--- SOURCE MATERIAL ---

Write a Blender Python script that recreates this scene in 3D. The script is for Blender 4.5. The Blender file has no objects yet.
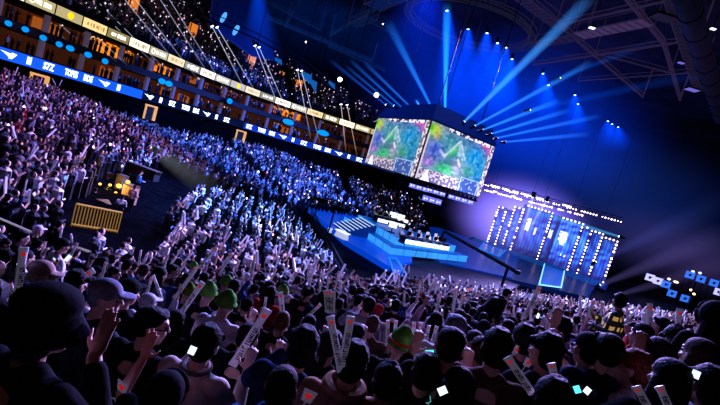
import bpy, bmesh, math, random
import numpy as np
from mathutils import Vector, Matrix, Euler
random.seed(7); RNG = np.random.default_rng(11)
SC = bpy.context.scene
COL = SC.collection
PI = math.pi
# ---------------------------------------------------------------- camera frame
FPX = 460.0; ROLL = math.radians(16.7); PITCH = math.radians(5.1)
EYE = Vector((0, 0, 8.7))                      # photographer's eye, floor of the arena is z = 0
RV = Vector((1, 0, 0)); FV = Vector((0, math.cos(PITCH), -math.sin(PITCH))); UV = Vector((0, math.sin(PITCH), math.cos(PITCH)))
CX = RV * math.cos(ROLL) + UV * math.sin(ROLL); CY = UV * math.cos(ROLL) - RV * math.sin(ROLL)
def ray(px, py):
    v = CX * ((px - 360) / FPX) - CY * ((py - 202.5) / FPX) + FV
    return v / v.y
def P(px, py, y): return EYE + ray(px, py) * y
def Pz(px, py, z):
    d = ray(px, py); return EYE + d * ((z - EYE.z) / d.z)
def Pv(px, py, a, b):                          # where a sight line meets the upright plane through ground points a, b
    d = ray(px, py); n = Vector((-(b[1] - a[1]), b[0] - a[0], 0))
    return EYE + d * (n.dot(Vector((a[0], a[1], 0)) - EYE) / n.dot(d))
def proj(w):
    v = Vector(w) - EYE; f = v.dot(FV)
    if f < .05: return (-9999, -9999, f)
    return (360 + FPX * v.dot(CX) / f, 202.5 - FPX * v.dot(CY) / f, f)
def proj_np(a):
    v = a - np.array(EYE); f = v @ np.array(FV); g = np.where(f < .05, 1e-3, f)
    return 360 + FPX * (v @ np.array(CX)) / g, 202.5 - FPX * (v @ np.array(CY)) / g, f
# ---------------------------------------------------------------- seating bowl: a few raked planes rising from the stage floor
A = (100, 97.7); C = (0, 31); D = (-6, 57); E = (2, 66); F = (16, 70); G = (40, 74)
PLANES = []
for (a, b, s) in ((A, C, .288), (C, D, .2), (D, E, .24), (E, F, .25), (F, G, .25)):
    dx, dy = b[0] - a[0], b[1] - a[1]; L = math.hypot(dx, dy)
    PLANES.append((a, b, (-dy / L, dx / L), s, L, -.9 if a is A else 0.0))
def ground(x, y):
    return max(0.0, max(s * ((x - a[0]) * n[0] + (y - a[1]) * n[1]) + o for a, b, n, s, L, o in PLANES))
def ground_np(x, y):
    h = np.full(x.shape, -9.0); k = np.full(x.shape, -1)
    for i, (a, b, n, s, L, o) in enumerate(PLANES):
        q = s * ((x - a[0]) * n[0] + (y - a[1]) * n[1]) + o; m = q > h; h = np.where(m, q, h); k = np.where(m, i, k)
    return np.maximum(h, 0), k
def hit(px, py, up=0.0, t0=.8, t1=130):
    d = ray(px, py); t = t0
    while t < t1:
        p = EYE + d * t
        if p.z < ground(p.x, p.y) + up: return p
        t += .04
    return EYE + d * t1
# ---------------------------------------------------------------- materials
MATS = {}
def mat(name, col=(.5, .5, .5), rough=.7, emit=None, es=0.0, metal=0.0, noise=0.0, nscale=20.0, bump=0.0, objcol=False, attr=None, sample=False, spec=.3):
    if name in MATS: return MATS[name]
    m = bpy.data.materials.new(name); m.use_nodes = True; nt = m.node_tree; N = nt.nodes; Lk = nt.links
    b = N['Principled BSDF']; b.inputs['Roughness'].default_value = rough; b.inputs['Metallic'].default_value = metal
    b.inputs['Specular IOR Level'].default_value = spec
    b.inputs['Base Color'].default_value = (*col, 1)
    src = None
    if objcol: o = N.new('ShaderNodeObjectInfo'); src = o.outputs['Color']
    if attr: o = N.new('ShaderNodeAttribute'); o.attribute_name = attr; src = o.outputs['Color']
    if noise or bump:
        tc = N.new('ShaderNodeTexCoord'); nz = N.new('ShaderNodeTexNoise'); nz.inputs['Scale'].default_value = nscale; nz.inputs['Detail'].default_value = 4
        Lk.new(tc.outputs['Object'], nz.inputs['Vector'])
    if noise:
        mx = N.new('ShaderNodeMix'); mx.data_type = 'RGBA'; mx.blend_type = 'MULTIPLY'; mx.inputs[0].default_value = 1
        rp = N.new('ShaderNodeMapRange'); rp.inputs['From Min'].default_value = .3; rp.inputs['From Max'].default_value = .7
        rp.inputs['To Min'].default_value = 1 - noise; rp.inputs['To Max'].default_value = 1 + noise
        Lk.new(nz.outputs['Fac'], rp.inputs['Value'])
        if src: Lk.new(src, mx.inputs[6])
        else: mx.inputs[6].default_value = (*col, 1)
        Lk.new(rp.outputs['Result'], mx.inputs[7]); src = mx.outputs[2]
    if bump:
        bp = N.new('ShaderNodeBump'); bp.inputs['Strength'].default_value = bump; bp.inputs['Distance'].default_value = .02
        Lk.new(nz.outputs['Fac'], bp.inputs['Height']); Lk.new(bp.outputs['Normal'], b.inputs['Normal'])
    if src: Lk.new(src, b.inputs['Base Color'])
    if es:
        b.inputs['Emission Strength'].default_value = es
        if emit is None and src: Lk.new(src, b.inputs['Emission Color'])
        else: b.inputs['Emission Color'].default_value = (*(emit or col), 1)
    try: m.cycles.emission_sampling = 'AUTO' if sample else 'NONE'
    except Exception: pass
    MATS[name] = m; return m
def glow(name, col, s, sample=False): return mat(name, tuple(c * .3 for c in col), .6, emit=col, es=s, sample=sample)
def beam_mat(name, power=1.6, r0=.12, edge=1.0):
    """air lit inside a beam: glows by depth of the beam, fades along its length and to its rim"""
    if name in MATS: return MATS[name]
    m = bpy.data.materials.new(name); m.use_nodes = True; nt = m.node_tree; N = nt.nodes; Lk = nt.links; N.clear()
    out = N.new('ShaderNodeOutputMaterial'); em = N.new('ShaderNodeEmission'); Lk.new(em.outputs[0], out.inputs['Volume'])
    oi = N.new('ShaderNodeObjectInfo'); tc = N.new('ShaderNodeTexCoord'); sp = N.new('ShaderNodeSeparateXYZ'); Lk.new(tc.outputs['Object'], sp.inputs[0])
    def ma(op, a, b=None, c=None):
        n = N.new('ShaderNodeMath'); n.operation = op
        for i, v in enumerate((a, b, c)):
            if v is None: continue
            if isinstance(v, (int, float)): n.inputs[i].default_value = v
            else: Lk.new(v, n.inputs[i])
        return n.outputs[0]
    z = ma('MAXIMUM', sp.outputs[2], 0.0)
    fade = ma('POWER', ma('MAXIMUM', ma('SUBTRACT', 1.0, z), 0.0), power)
    rr = ma('MULTIPLY_ADD', z, 1 - r0, r0)
    rho = ma('DIVIDE', ma('SQRT', ma('ADD', ma('MULTIPLY', sp.outputs[0], sp.outputs[0]), ma('MULTIPLY', sp.outputs[1], sp.outputs[1]))), rr)
    rim = ma('POWER', ma('MAXIMUM', ma('SUBTRACT', 1.0, rho), 0.0), edge)
    near = ma('POWER', ma('DIVIDE', r0, rr), 1.0)
    s = ma('MULTIPLY', ma('MULTIPLY', fade, rim), near)
    Lk.new(oi.outputs['Color'], em.inputs['Color']); Lk.new(s, em.inputs['Strength'])
    # thin absorbing smoke so the air counts as see-through matter
    ab = N.new('ShaderNodeVolumeAbsorption'); ab.inputs['Density'].default_value = 0.0005
    ad = N.new('ShaderNodeAddShader'); Lk.new(em.outputs[0], ad.inputs[0]); Lk.new(ab.outputs[0], ad.inputs[1]); Lk.new(ad.outputs[0], out.inputs['Volume'])
    try: m.cycles.volume_step_rate = 1.0
    except Exception: pass
    MATS[name] = m; return m
# ---------------------------------------------------------------- mesh building
class MB:
    def __init__(s): s.v = []; s.f = []; s.m = []; s.c = []
    def add(s, vs, fs, mi=0, col=None):
        b = len(s.v); s.v += [tuple(v) for v in vs]; s.f += [tuple(b + i for i in f) for f in fs]; s.m += [mi] * len(fs)
        s.c += [col or (1, 1, 1)] * len(vs); return s
    def box(s, c, size, rot=None, mi=0, col=None, taper=1.0):
        x, y, z = (q / 2 for q in size); R = rot or Matrix.Identity(3); c = Vector(c); vs = []
        for k, (a, b_, d) in enumerate(((-1, -1, -1), (1, -1, -1), (1, 1, -1), (-1, 1, -1), (-1, -1, 1), (1, -1, 1), (1, 1, 1), (-1, 1, 1))):
            t = taper if d > 0 else 1; vs.append(c + R @ Vector((a * x * t, b_ * y * t, d * z)))
        return s.add(vs, ((0, 3, 2, 1), (4, 5, 6, 7), (0, 1, 5, 4), (1, 2, 6, 5), (2, 3, 7, 6), (3, 0, 4, 7)), mi, col)
    def quad(s, a, b, c, d, mi=0, col=None): return s.add((a, b, c, d), ((0, 1, 2, 3),), mi, col)
    def tube(s, pts, r, n=8, mi=0, col=None, cap=True):
        pts = [Vector(p) for p in pts]; rs = r if isinstance(r, (list, tuple)) else [r] * len(pts); vs = []; fs = []
        up = Vector((0, 0, 1))
        for i, p in enumerate(pts):
            t = (pts[min(i + 1, len(pts) - 1)] - pts[max(i - 1, 0)]).normalized()
            a = t.cross(up if abs(t.z) < .95 else Vector((1, 0, 0))).normalized(); b = t.cross(a)
            for k in range(n): an = 2 * PI * k / n; vs.append(p + (a * math.cos(an) + b * math.sin(an)) * rs[i])
        for i in range(len(pts) - 1):
            for k in range(n): k2 = (k + 1) % n; fs.append((i * n + k, i * n + k2, (i + 1) * n + k2, (i + 1) * n + k))
        if cap: fs.append(tuple(range(n))[::-1]); fs.append(tuple((len(pts) - 1) * n + k for k in range(n)))
        return s.add(vs, fs, mi, col)
    def ball(s, c, r, seg=10, rings=7, rot=None, mi=0, col=None):
        r = r if isinstance(r, (list, tuple)) else (r, r, r); R = rot or Matrix.Identity(3); c = Vector(c)
        vs = [c + R @ Vector((0, 0, r[2]))]; fs = []
        for i in range(1, rings):
            th = PI * i / rings
            for k in range(seg): ph = 2 * PI * k / seg; vs.append(c + R @ Vector((r[0] * math.sin(th) * math.cos(ph), r[1] * math.sin(th) * math.sin(ph), r[2] * math.cos(th))))
        vs.append(c - R @ Vector((0, 0, r[2]))); last = len(vs) - 1
        for k in range(seg): fs.append((0, 1 + k, 1 + (k + 1) % seg)); fs.append((last, last - seg + (k + 1) % seg, last - seg + k))
        for i in range(rings - 2):
            for k in range(seg): a = 1 + i * seg + k; b = 1 + i * seg + (k + 1) % seg; fs.append((a, a + seg, b + seg, b))
        return s.add(vs, fs, mi, col)
    def cap(s, p0, p1, r0, r1, seg=12):
        p0 = Vector(p0); p1 = Vector(p1); n = 6; ds = (p1 - p0).length
        s.ball(p0, r0, seg, 8); s.ball(p1, r1, seg, 8); s.tube([p0, p1], [r0, r1], seg); return s
    def mesh(s, name, mats=(), smooth=False, colors=False):
        me = bpy.data.meshes.new(name); me.from_pydata(s.v, [], s.f)
        for m in mats: me.materials.append(m)
        if len(mats) > 1: me.polygons.foreach_set('material_index', s.m)
        if colors:
            ca = me.color_attributes.new('Col', 'FLOAT_COLOR', 'POINT'); arr = np.ones((len(s.v), 4), np.float32); arr[:, :3] = np.array(s.c, np.float32); ca.data.foreach_set('color', arr.ravel())
        if smooth: me.polygons.foreach_set('use_smooth', [True] * len(me.polygons))
        me.update(); return me
    def build(s, name, mats, parent=None, loc=None, smooth=False, colors=False):
        mats = mats if isinstance(mats, (list, tuple)) else [mats]
        o = bpy.data.objects.new(name, s.mesh(name, mats, smooth, colors)); COL.objects.link(o)
        if loc is not None: o.location = loc
        if parent is not None: o.parent = parent
        return o
def put(name, me, parent=None, loc=None, rot=None, scale=None, color=None):
    o = bpy.data.objects.new(name, me); COL.objects.link(o)
    if parent is not None: o.parent = parent
    if loc is not None: o.location = loc
    if rot is not None: o.rotation_euler = rot
    if scale is not None: o.scale = scale if isinstance(scale, (tuple, list, Vector)) else (scale,) * 3
    if color is not None: o.color = (*color, 1)
    return o
def tag(o, label, cat, group=None, kind=None):
    o['label'] = label; o['category'] = cat
    if group: o['group'] = group
    if kind: o['kind'] = kind
    return o
def empty(name, loc=(0, 0, 0), rz=0.0):
    o = bpy.data.objects.new(name, None); COL.objects.link(o); o.location = loc; o.rotation_euler = (0, 0, rz); o.empty_display_size = .1; return o
def struct(o): o['kind'] = 'structure'; return o
def dirmat(d, up=(0, 0, 1)):
    """rotation whose local +Z points along d"""
    return Vector(d).to_track_quat('Z', 'Y').to_matrix()
def text_mesh(body, size=1.0, ext=.01, mats=(), sx=1.0, bold=0.0):
    cu = bpy.data.curves.new('txt', 'FONT'); cu.body = body; cu.size = size; cu.extrude = ext; cu.align_x = 'CENTER'; cu.align_y = 'CENTER'; cu.resolution_u = 2; cu.offset = bold
    o = bpy.data.objects.new('txt', cu); COL.objects.link(o); bpy.context.view_layer.update()
    me = bpy.data.meshes.new_from_object(o.evaluated_get(bpy.context.evaluated_depsgraph_get()))
    bpy.data.objects.remove(o); bpy.data.curves.remove(cu); me.materials.clear()
    for m in mats: me.materials.append(m)
    me.transform(Matrix.Scale(sx, 4, (1, 0, 0))); return me
def inpoly(x, y, poly):
    c = False; j = len(poly) - 1
    for i in range(len(poly)):
        xi, yi = poly[i]; xj, yj = poly[j]
        if (yi > y) != (yj > y) and x < (xj - xi) * (y - yi) / (yj - yi) + xi: c = not c
        j = i
    return c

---

#### EXERCISE PROMPT:
From the listing above, pick out each line where the word "objects" appears.

#### RESULT OF THIS TASK:
Write a Blender Python script that recreates this scene in 3D. The script is for Blender 4.5. The Blender file has no objects yet.
        o = bpy.data.objects.new(name, s.mesh(name, mats, smooth, colors)); COL.objects.link(o)
    o = bpy.data.objects.new(name, me); COL.objects.link(o)
    o = bpy.data.objects.new(name, None); COL.objects.link(o); o.location = loc; o.rotation_euler = (0, 0, rz); o.empty_display_size = .1; return o
    o = bpy.data.objects.new('txt', cu); COL.objects.link(o); bpy.context.view_layer.update()
    bpy.data.objects.remove(o); bpy.data.curves.remove(cu); me.materials.clear()